River – S/T


There are moments when I truly enjoy listening to River’s US debut album and moments when I find it virtually unlistenable, making it quite clear that this is not an album for every listener or every mood. In fact, the entire album isn’t even for a single mood, as over 20 songs and 72 minutes you get tastes of bossa nova pop, 50s cabaret-style crooning, modern electro-pop, and sugary-sweet indie-pop.
The project of French-native Fabrice Herve for more than five years, River’s debut full-length culls 20 tracks from more than 50 songs, and perhaps Fabrice could have done a bit more culling, as it is rather overpowering. Yet he proves on this album that he has a significant amount of talent to offer pure pop fans of all varieties. A multi-instrumentalist with a unique flare, his songs run the gambit from electro-pop to cabaret crooning, yet what remains constant is Fabrice’s unique vocals. Quite high-pitched, you’ll be hard pressed to tell if it’s a male or female singing these words in the romantically tinged French accent.
The bossa nova “Better Than You” is only marginally fun for the genre, which I generally find deeply enjoyable when done properly. “Les Violets Verts,” with its piano-bar melody and softly crooned vocals reminds me of some of (The Real) Tuesday Weld’s 50s style pop, while “The Recital of My Life” – which, like several songs here, seems to center around the proposal of marriage to someone special – sounds like a bouncy show tune. Then there’s the sugary indie-pop of “Happy Summer Nights,” which only suffers from lo-fi production. “The Hairdresser” is soft and lush, with some unique percussion and a quieter tone that’s different from much of the rest of the album. “Un Diner Sur I’herbe” is bouncy with a toy-piano feel to it, and “Dream On” feels like one of those ultra-spastic Japanese pop tunes you hear in anime.
Where River’s music shines is in the more modern, electro-pop moments. “At Home” has danceable beats and keyboards contrasting a soft and subtle atmospheric.

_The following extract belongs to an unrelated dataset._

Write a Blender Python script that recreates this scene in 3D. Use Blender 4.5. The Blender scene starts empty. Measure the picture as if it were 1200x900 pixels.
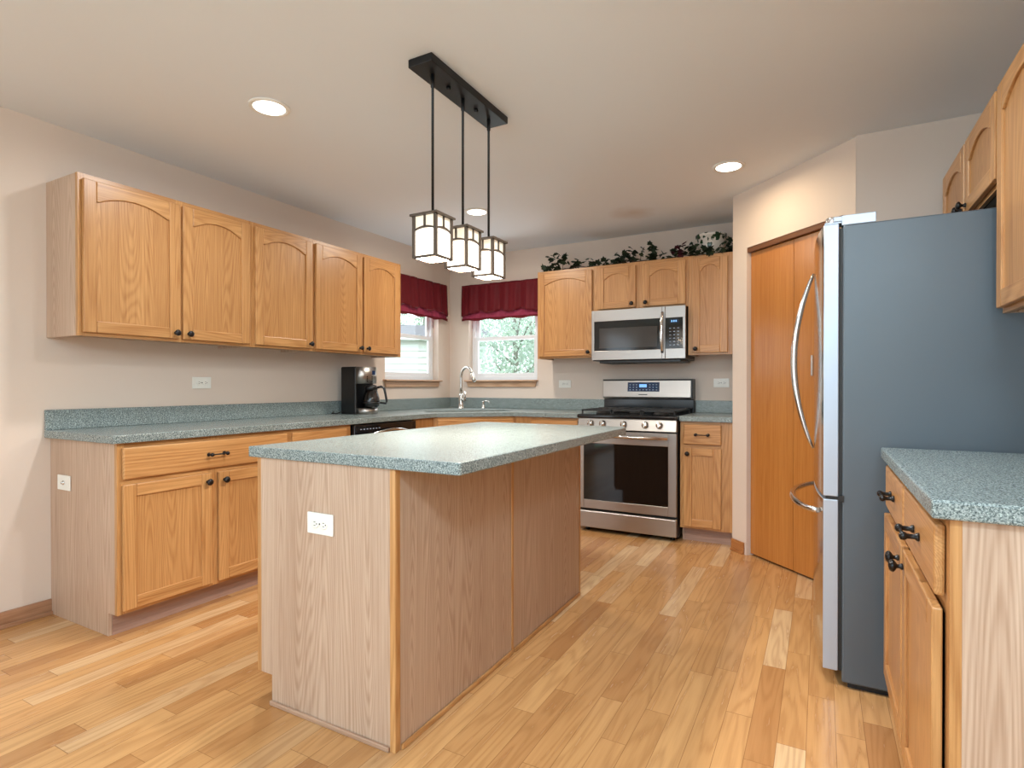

The five-minute instrumental “Harold the Wonder Boy,” with its sax bits, poppy beat, synth backing, and sampled vocals is one of the album’s true joyful gems. There’s a bit of a funky sound to the ultra-slick “Writing,” and “Let’s Climb to the Moon,” the album’s most danceable track,” uses a thick, funky beat and some sampled vocals to give the song the depth lacking on other tracks. There’s almost a post-industrial / house foundation to “The Bridge,” which feels a bit odd here, while the softer Euro-pop vibe of “Pet’s Field” works much better.
I could have digested River’s music far easier in two 10-song albums than one 20-song release. Perhaps that way he could have kept the crooning tracks out of the more delightful indie-pop tunes. Regardless, this eclectic mix of bouncy, danceable, and sultry indie-pop is really just a taste for US fans, and I suspect future releases will have more consistency and cohesion.